» Task prompt
Give the listing again character for character, but drop the images.

» Given data

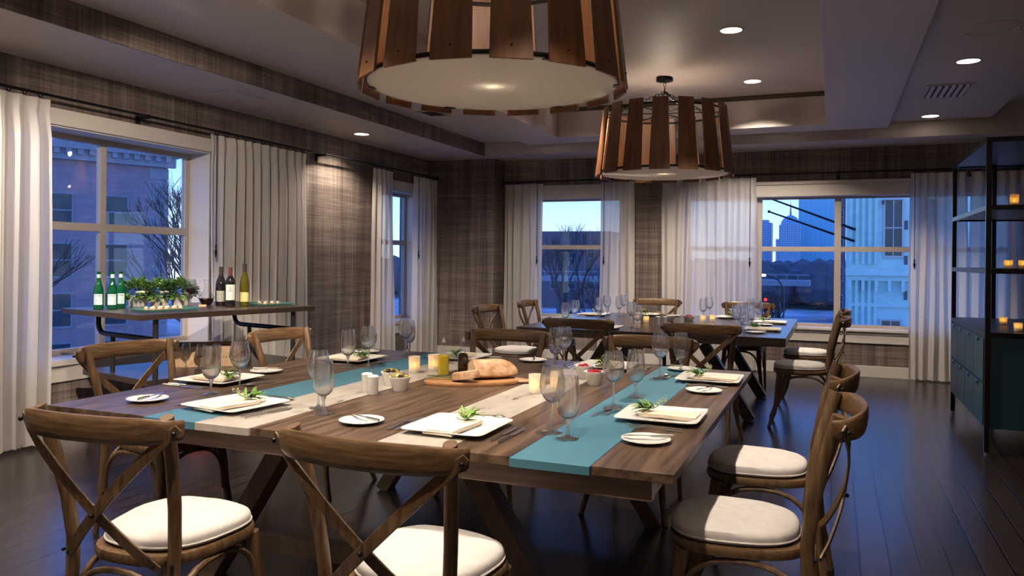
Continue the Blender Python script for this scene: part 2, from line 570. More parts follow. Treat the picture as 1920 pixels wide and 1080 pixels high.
def dup(root, loc, rz=0.0, label=None, group=None, scale=None):
    def cp(o, par):
        c = o.copy()
        C.objects.link(c)
        if par:
            c.parent = par
        for ch in list(kids.get(o.name, [])):
            cp(ch, c)
        return c
    kids = {}
    for o in [root] + list(root.children_recursive):
        kids[o.name] = list(o.children)
    r = cp(root, None)
    r.location = loc
    r.rotation_euler.z = rz
    if label:
        r['label'] = label
    if group:
        r['group'] = group
    if scale:
        r.scale = scale
    return r


def inst(proto, first, loc, rz, label, group=None):
    """place the prototype itself the first time, a copy afterwards"""
    if not first.get(proto.name):
        first[proto.name] = True
        proto.location = loc
        proto.rotation_euler.z = rz
        proto['label'] = label
        if group:
            proto['group'] = group
        return proto
    return dup(proto, loc, rz, label, group)


USED = {}


def arc(fn, n):
    return [fn(i / n) for i in range(n + 1)]


# ---------------------------------------------------------------- setting: room shell
XL, XR, YB, YF = -5.26, 3.6, -2.6, 10.27
ZC, ZG, ZR, ZD = 2.73, 2.90, 2.80, 3.12


def struct(o):
    o['kind'] = 'structure'
    return o


struct(MB().box(XL - 0.3, XR + 0.2, YB - 0.2, YF + 0.3, -0.1, 0).build('floor', 'floor'))
# left wall with two windows (openings in y)
LW = [(3.72, 5.62, 0.57, 2.30), (8.50, 9.53, 0.53, 2.24)]
b = MB()
ys = [YB]
for y0, y1, z0, z1 in LW:
    b.box(XL - 0.3, XL, ys[-1], y0, 0, ZC + 0.4)
    b.box(XL - 0.3, XL, y0, y1, 0, z0)
    b.box(XL - 0.3, XL, y0, y1, z1, ZC + 0.4)
    ys.append(y1)
b.box(XL - 0.3, XL, ys[-1], YF + 0.3, 0, ZC + 0.4)
struct(b.build('wall_left', 'wallpaper'))
FW = [(-3.86, -2.62, 0.56, 2.20), (-1.78, 1.88, 0.56, 2.17)]
b = MB()
x = XL
for x0, x1, z0, z1 in FW:
    b.box(x, x0, YF, YF + 0.3, 0, ZC + 0.4)
    b.box(x0, x1, YF, YF + 0.3, 0, z0)
    b.box(x0, x1, YF, YF + 0.3, z1, ZC + 0.4)
    x = x1
b.box(x, XR + 0.2, YF, YF + 0.3, 0, ZC + 0.4)
b.box(XL, -4.30, 9.90, YF, 0, ZC)
struct(b.build('wall_far', 'wallpaper'))
struct(MB().box(XR, XR + 0.2, YB, YF, 0, 3.4).build('wall_right', 'wallpaper'))
struct(MB().box(XL - 0.3, XR + 0.2, YB - 0.2, YB, 0, 3.4).build('wall_back', 'wallpaper'))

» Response
Continue the Blender Python script for this scene: part 2, from line 570. More parts follow. Treat the picture as 1920 pixels wide and 1080 pixels high.
def dup(root, loc, rz=0.0, label=None, group=None, scale=None):
    def cp(o, par):
        c = o.copy()
        C.objects.link(c)
        if par:
            c.parent = par
        for ch in list(kids.get(o.name, [])):
            cp(ch, c)
        return c
    kids = {}
    for o in [root] + list(root.children_recursive):
        kids[o.name] = list(o.children)
    r = cp(root, None)
    r.location = loc
    r.rotation_euler.z = rz
    if label:
        r['label'] = label
    if group:
        r['group'] = group
    if scale:
        r.scale = scale
    return r


def inst(proto, first, loc, rz, label, group=None):
    """place the prototype itself the first time, a copy afterwards"""
    if not first.get(proto.name):
        first[proto.name] = True
        proto.location = loc
        proto.rotation_euler.z = rz
        proto['label'] = label
        if group:
            proto['group'] = group
        return proto
    return dup(proto, loc, rz, label, group)


USED = {}


def arc(fn, n):
    return [fn(i / n) for i in range(n + 1)]


# ---------------------------------------------------------------- setting: room shell
XL, XR, YB, YF = -5.26, 3.6, -2.6, 10.27
ZC, ZG, ZR, ZD = 2.73, 2.90, 2.80, 3.12


def struct(o):
    o['kind'] = 'structure'
    return o


struct(MB().box(XL - 0.3, XR + 0.2, YB - 0.2, YF + 0.3, -0.1, 0).build('floor', 'floor'))
# left wall with two windows (openings in y)
LW = [(3.72, 5.62, 0.57, 2.30), (8.50, 9.53, 0.53, 2.24)]
b = MB()
ys = [YB]
for y0, y1, z0, z1 in LW:
    b.box(XL - 0.3, XL, ys[-1], y0, 0, ZC + 0.4)
    b.box(XL - 0.3, XL, y0, y1, 0, z0)
    b.box(XL - 0.3, XL, y0, y1, z1, ZC + 0.4)
    ys.append(y1)
b.box(XL - 0.3, XL, ys[-1], YF + 0.3, 0, ZC + 0.4)
struct(b.build('wall_left', 'wallpaper'))
FW = [(-3.86, -2.62, 0.56, 2.20), (-1.78, 1.88, 0.56, 2.17)]
b = MB()
x = XL
for x0, x1, z0, z1 in FW:
    b.box(x, x0, YF, YF + 0.3, 0, ZC + 0.4)
    b.box(x0, x1, YF, YF + 0.3, 0, z0)
    b.box(x0, x1, YF, YF + 0.3, z1, ZC + 0.4)
    x = x1
b.box(x, XR + 0.2, YF, YF + 0.3, 0, ZC + 0.4)
b.box(XL, -4.30, 9.90, YF, 0, ZC)
struct(b.build('wall_far', 'wallpaper'))
struct(MB().box(XR, XR + 0.2, YB, YF, 0, 3.4).build('wall_right', 'wallpaper'))
struct(MB().box(XL - 0.3, XR + 0.2, YB - 0.2, YB, 0, 3.4).build('wall_back', 'wallpaper'))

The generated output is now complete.